→ **Goal**
Without any pictures, restate the lines from the one containing "Reconstruct this image" to the one containing "COL = sc.collection", word for word, ends included.

Records with scene code
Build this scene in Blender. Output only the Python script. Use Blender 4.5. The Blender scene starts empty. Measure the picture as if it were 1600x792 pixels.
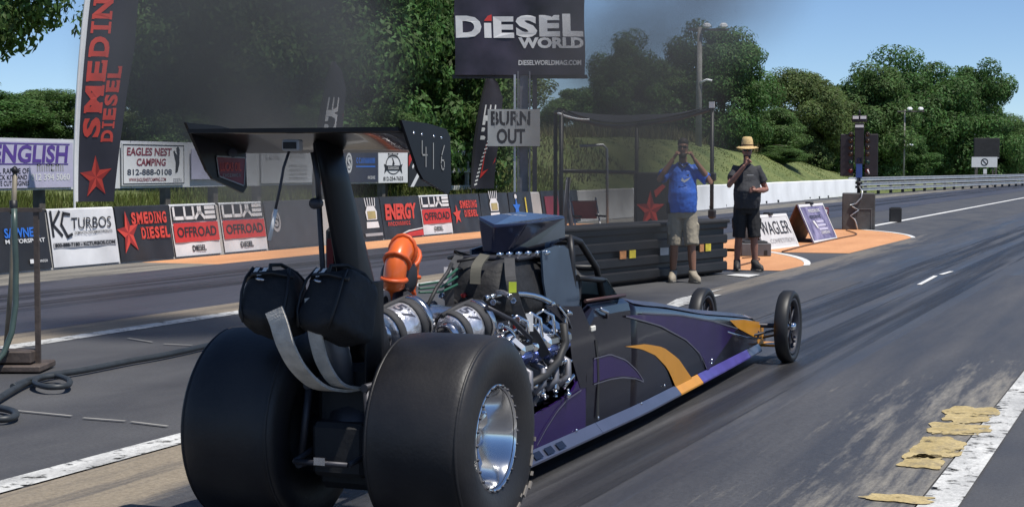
import bpy, bmesh, math, random
import numpy as np
from mathutils import Vector, Matrix, Euler
random.seed(7); RNG = np.random.default_rng(11)
S = bpy.context.scene
COL = S.collection
R = math.radians
# ------------------------------------------------------------------ camera, sky, sun, exposure
FPX, CAMH = 2600.0, 1.5                      # focal length in photograph pixels (1600 wide), lens height
YAW, PITCH = R(22.0), math.atan(134 / FPX)
cam = bpy.data.objects.new('camera', bpy.data.cameras.new('camera')); COL.objects.link(cam)
cam.location = (0, 0, CAMH)
cam.rotation_euler = (R(90) - PITCH, 0, YAW)
cam.data.sensor_width = 36.0
cam.data.lens = 36.0 * FPX / 1600.0
cam.data.clip_end = 4000
cam.data.clip_start = 0.05
S.camera = cam
w = bpy.data.worlds.new('World'); S.world = w; w.use_nodes = True
SUN_AZ, SUN_EL = R(104), R(66)                # azimuth from +Y (down the track) towards +X
nt = w.node_tree
sky = nt.nodes.new('ShaderNodeTexSky'); sky.sky_type = 'NISHITA'; sky.sun_disc = False
sky.sun_elevation = SUN_EL; sky.sun_rotation = SUN_AZ
sky.altitude = 2500; sky.air_density = 0.85; sky.dust_density = 0.05; sky.ozone_density = 5.0
bg = nt.nodes['Background']; bg.inputs[1].default_value = 0.115
nt.links.new(sky.outputs[0], bg.inputs[0])
sl = bpy.data.lights.new('sun', 'SUN'); sl.energy = 4.8; sl.angle = R(0.5); sl.color = (1.0, 0.955, 0.88)
sun = bpy.data.objects.new('sun', sl); COL.objects.link(sun)
sd = Vector((math.sin(SUN_AZ) * math.cos(SUN_EL), math.cos(SUN_AZ) * math.cos(SUN_EL), math.sin(SUN_EL)))
sun.rotation_euler = sd.to_track_quat('Z', 'Y').to_euler()
S.view_settings.view_transform = 'Standard'; S.view_settings.look = 'None'
S.view_settings.gamma = 1.0; S.view_settings.use_curve_mapping = False
S.view_settings.exposure = 0.08
S.render.engine = 'CYCLES'
S.cycles.max_bounces = 6; S.cycles.transparent_max_bounces = 12; S.cycles.volume_bounces = 1
S.cycles.use_denoising = True
# ------------------------------------------------------------------ layout helpers: a pixel of the photograph -> a point of the place
_fw = Vector((-math.sin(YAW) * math.cos(PITCH), math.cos(YAW) * math.cos(PITCH), -math.sin(PITCH)))
_rt = Vector((math.cos(YAW), math.sin(YAW), 0)); _up = _rt.cross(_fw)
_C = Vector((0, 0, CAMH))
def ray(px, py): return _fw + _rt * ((px - 800) / FPX) + _up * ((396 - py) / FPX)
def gnd(px, py, z=0.0): d = ray(px, py); return _C + d * ((z - CAMH) / d.z)
def onx(px, py, x): d = ray(px, py); return _C + d * (x / d.x)
def far(px, py, dep): return _C + ray(px, py) * dep
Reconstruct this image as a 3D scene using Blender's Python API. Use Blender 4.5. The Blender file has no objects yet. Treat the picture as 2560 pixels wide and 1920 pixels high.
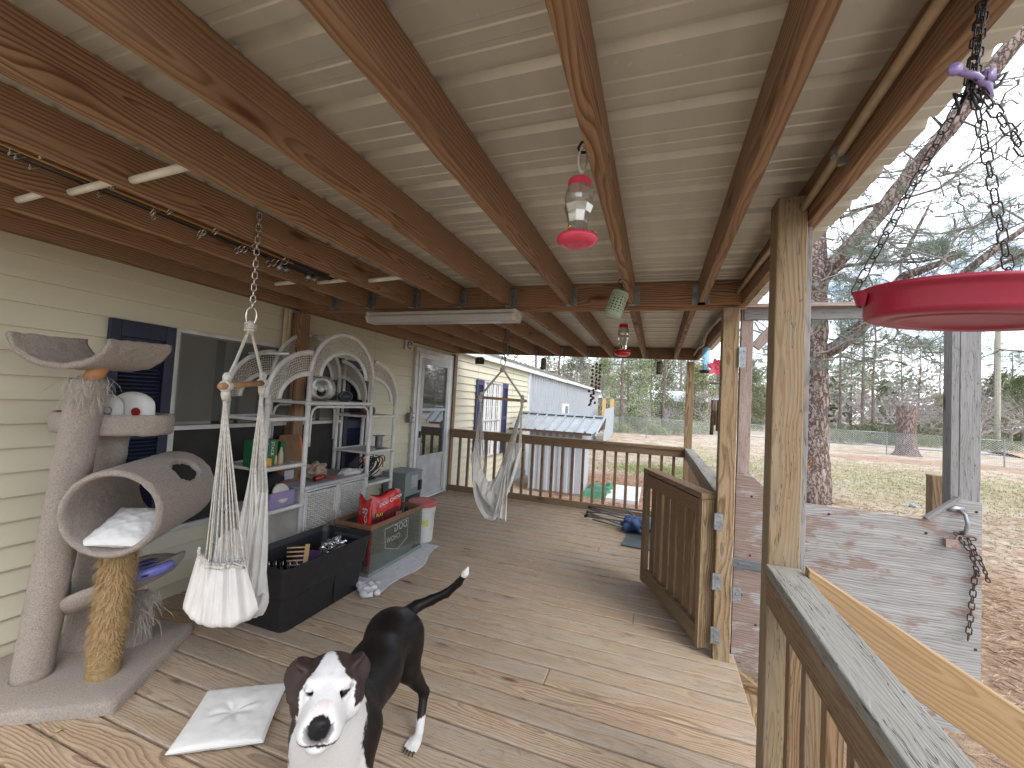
import bpy, bmesh, math, random
import numpy as np
from mathutils import Vector, Matrix, noise as mn
rnd = random.Random(7)
PI = math.pi
sc = bpy.context.scene
COL = sc.collection

# ---------------------------------------------------------------- camera, sky, sun, exposure
YAW, PIT, ROL = math.radians(-19.474), math.radians(2.3187), math.radians(3.0615)
CAM = Vector((0, 0, 1.45))
f_ = Vector((math.sin(YAW)*math.cos(PIT), math.cos(YAW)*math.cos(PIT), math.sin(PIT)))
r0 = Vector((math.cos(YAW), -math.sin(YAW), 0)); u0 = r0.cross(f_)
R_ = r0*math.cos(ROL) + u0*math.sin(ROL); U_ = -r0*math.sin(ROL) + u0*math.cos(ROL)
cd = bpy.data.cameras.new("camera"); cam = bpy.data.objects.new("camera", cd); COL.objects.link(cam)
cd.sensor_width = 36; cd.lens = 1030.6/2560*36; cd.clip_start = .02; cd.clip_end = 2000
cam.matrix_world = Matrix(((R_.x, U_.x, -f_.x, 0), (R_.y, U_.y, -f_.y, 0), (R_.z, U_.z, -f_.z, CAM.z), (0, 0, 0, 1)))
sc.camera = cam

SUN_EL, SUN_AZ = math.radians(48), math.radians(120)      # azimuth clockwise from +Y
w = bpy.data.worlds.new("World"); sc.world = w; w.use_nodes = True
nt = w.node_tree; nt.nodes.clear()
out = nt.nodes.new('ShaderNodeOutputWorld'); bg = nt.nodes.new('ShaderNodeBackground')
sky = nt.nodes.new('ShaderNodeTexSky'); sky.sky_type = 'NISHITA'; sky.sun_disc = False
sky.sun_elevation = SUN_EL; sky.sun_rotation = SUN_AZ; sky.air_density = 1.0; sky.dust_density = 2.0; sky.ozone_density = 1.0
tc = nt.nodes.new('ShaderNodeTexCoord'); mp = nt.nodes.new('ShaderNodeMapping'); mp.inputs['Scale'].default_value = (1.3, 1.3, 3.2)
nz = nt.nodes.new('ShaderNodeTexNoise'); nz.inputs['Scale'].default_value = 2.2; nz.inputs['Detail'].default_value = 5; nz.inputs['Roughness'].default_value = .5
cr = nt.nodes.new('ShaderNodeValToRGB'); cr.color_ramp.elements[0].position = .36; cr.color_ramp.elements[1].position = .70
mx = nt.nodes.new('ShaderNodeMix'); mx.data_type = 'RGBA'
mx.inputs['B'].default_value = (11.5, 12.0, 12.8, 1)
nt.links.new(tc.outputs['Generated'], mp.inputs['Vector']); nt.links.new(mp.outputs[0], nz.inputs['Vector'])
nt.links.new(nz.outputs['Fac'], cr.inputs['Fac']); nt.links.new(cr.outputs['Color'], mx.inputs['Factor'])
nt.links.new(sky.outputs['Color'], mx.inputs['A']); nt.links.new(mx.outputs['Result'], bg.inputs['Color'])
bg.inputs['Strength'].default_value = .15; nt.links.new(bg.outputs[0], out.inputs['Surface'])
sd = bpy.data.lights.new("sun", 'SUN'); sd.energy = .9; sd.angle = math.radians(25); sd.color = (1, .96, .9)
so = bpy.data.objects.new("sun", sd); COL.objects.link(so)
sv = Vector((math.sin(SUN_AZ)*math.cos(SUN_EL), math.cos(SUN_AZ)*math.cos(SUN_EL), math.sin(SUN_EL)))
so.rotation_euler = sv.to_track_quat('Z', 'Y').to_euler(); so.location = (6, -6, 12)
sc.view_settings.view_transform = 'Standard'; sc.view_settings.look = 'None'; sc.view_settings.gamma = 1
sc.view_settings.exposure = 1.22
sc.cycles.max_bounces = 10; sc.cycles.diffuse_bounces = 6; sc.cycles.transparent_max_bounces = 24
try: sc.cycles.use_denoising = True
except Exception: pass

# ---------------------------------------------------------------- naming helpers
def tag(o, label=None, cat=None, group=None, kind=None):
    if label: o['label'] = label
    if cat: o['category'] = cat
    if group: o['group'] = group
    if kind: o['kind'] = kind
    return o
def thing(name, label, cat, loc=(0, 0, 0), rz=0, group=None):
    o = bpy.data.objects.new(name, None); COL.objects.link(o); o.empty_display_size = .1
    o.location = loc; o.rotation_euler = (0, 0, rz)
    return tag(o, label, cat, group)
def dup(o, loc=None, rz=None, label=None, parent=None, scale=None):
    c = o.copy(); COL.objects.link(c)
    if parent is not None: c.parent = parent
    if loc is not None: c.location = loc
    if rz is not None: c.rotation_euler = (0, 0, rz)
    if label: c['label'] = label
    if scale: c.scale = scale
    for ch in [x for x in o.children]: dup(ch, parent=c)
    return c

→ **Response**
Reconstruct this image as a 3D scene using Blender's Python API. Use Blender 4.5. The Blender file has no objects yet. Treat the picture as 2560 pixels wide and 1920 pixels high.
import bpy, bmesh, math, random
import numpy as np
from mathutils import Vector, Matrix, noise as mn
rnd = random.Random(7)
PI = math.pi
sc = bpy.context.scene
COL = sc.collection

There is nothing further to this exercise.